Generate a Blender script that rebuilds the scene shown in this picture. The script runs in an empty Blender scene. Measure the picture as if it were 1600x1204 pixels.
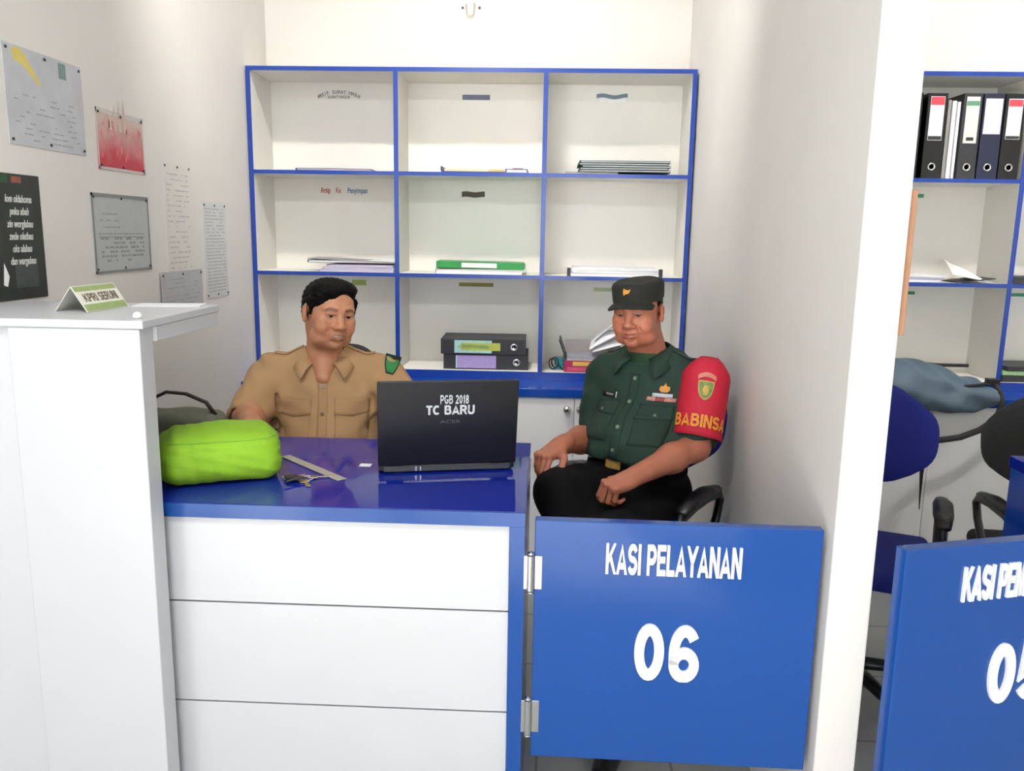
import bpy, bmesh, math, random
import numpy as np
from mathutils import Vector, Matrix
from mathutils.bvhtree import BVHTree
random.seed(7); np.random.seed(7)
S = bpy.context.scene
C = bpy.data.collections.new('place'); S.collection.children.link(C)
PI = math.pi

# ------------------------------------------------------------------ camera
CR = np.array([0.99893039, 0.04344443, 0.01583198])
CU = np.array([-0.02340563, 0.17979331, 0.98342592])
CF = np.array([-0.0398779, 0.9827446, -0.18061785])
CH = 1.35; FPX = 1291.37
cd = bpy.data.cameras.new('camera'); cam = bpy.data.objects.new('camera', cd); C.objects.link(cam)
cd.sensor_fit = 'HORIZONTAL'; cd.sensor_width = 36; cd.lens = FPX * 36 / 1600
cd.clip_start = .02; cd.clip_end = 100
cam.matrix_world = Matrix(((CR[0], CU[0], -CF[0], 0), (CR[1], CU[1], -CF[1], 0), (CR[2], CU[2], -CF[2], CH), (0, 0, 0, 1)))
S.camera = cam
def at(u, v, Y):
    d = CR*(u-800)/FPX - CU*(v-602)/FPX + CF
    return np.array([0, 0, CH]) + d*(Y/d[1])

# ------------------------------------------------------------------ view, world, large lights
S.view_settings.view_transform = 'Standard'; S.view_settings.look = 'None'
S.view_settings.gamma = 1; S.view_settings.use_curve_mapping = False
S.view_settings.exposure = -0.08
w = bpy.data.worlds.new('world'); S.world = w; w.use_nodes = True
wb = w.node_tree.nodes['Background']; wb.inputs[0].default_value = (.86, .93, 1, 1); wb.inputs[1].default_value = .62
def area(name, loc, target, sx, sy, power, col):
    l = bpy.data.lights.new(name, 'AREA'); l.shape = 'RECTANGLE'; l.size = sx; l.size_y = sy; l.energy = power; l.color = col
    o = bpy.data.objects.new(name, l); C.objects.link(o); o.location = loc
    o.rotation_euler = (Vector(target)-Vector(loc)).to_track_quat('-Z', 'Y').to_euler(); return o
area('daylight_window', (-4.5, -7.85, 1.4), (-1.0, 2, .9), 2.1, 2.2, 165, (.92, .96, 1))
area('daylight_window', (0.75, -7.85, 1.4), (.3, 2, .9), 3.2, 2.2, 190, (.92, .96, 1))
area('hall_ceiling_light', (-.55, .15, 3.0), (-.55, .3, 0), .6, .25, 48, (.93, .96, 1))
area('bay_ceiling_light', (-.5, 2.37, 3.40), (-.4, 3.35, .3), .30, .12, 30, (1, .97, .92)).data.spread = 2.2
area('bay_ceiling_light', (2.0, 2.37, 3.40), (2.0, 3.35, .3), .30, .12, 30, (1, .975, .94)).data.spread = 2.2  # added over the next booth to brighten its doors, no lamp known there

area('bay_fill_light', (-.4, 3.05, 3.52), (-.4, 2.9, 0), 1.3, .8, 6, (1, .985, .96))  # broad soft fill added to lift the bay interior, not a fixture
area('bay_fill_light', (2.0, 3.05, 3.52), (2.0, 2.9, 0), 1.3, .8, 7, (1, .985, .96))  # the same added fill for the next booth
sl = bpy.data.lights.new('sun', 'SUN'); sl.energy = 75; sl.angle = .02; sl.color = (1, .97, .92)
so = bpy.data.objects.new('sun', sl); C.objects.link(so); so.location = (-6, -10, 6)
so.rotation_euler = Vector((2.0, 3.8, -1.28)).to_track_quat('-Z', 'Y').to_euler()

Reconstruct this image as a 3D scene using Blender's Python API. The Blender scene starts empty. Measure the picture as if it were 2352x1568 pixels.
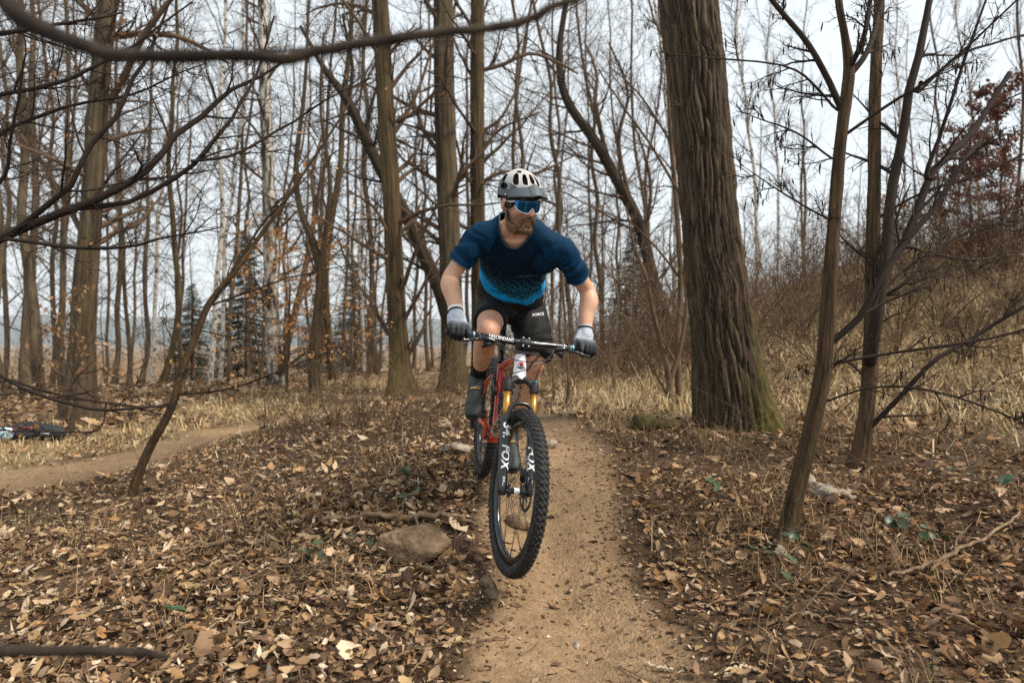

--------------------

### TO DO
Only the lines from the start of the records to the line with "PI = math.pi" belong in the copy. Print them exactly, minus pictures.

### WRITTEN RESPONSE
Generate a Blender script that rebuilds the scene shown in this picture. The script runs in an empty Blender scene. Measure the picture as if it were 1600x1204 pixels.
import bpy, bmesh, math, random
import numpy as np
from mathutils import Vector, Matrix
from mathutils.bvhtree import BVHTree
random.seed(7); np.random.seed(7)
S = bpy.context.scene
C = bpy.data.collections.new('place'); S.collection.children.link(C)
PI = math.pi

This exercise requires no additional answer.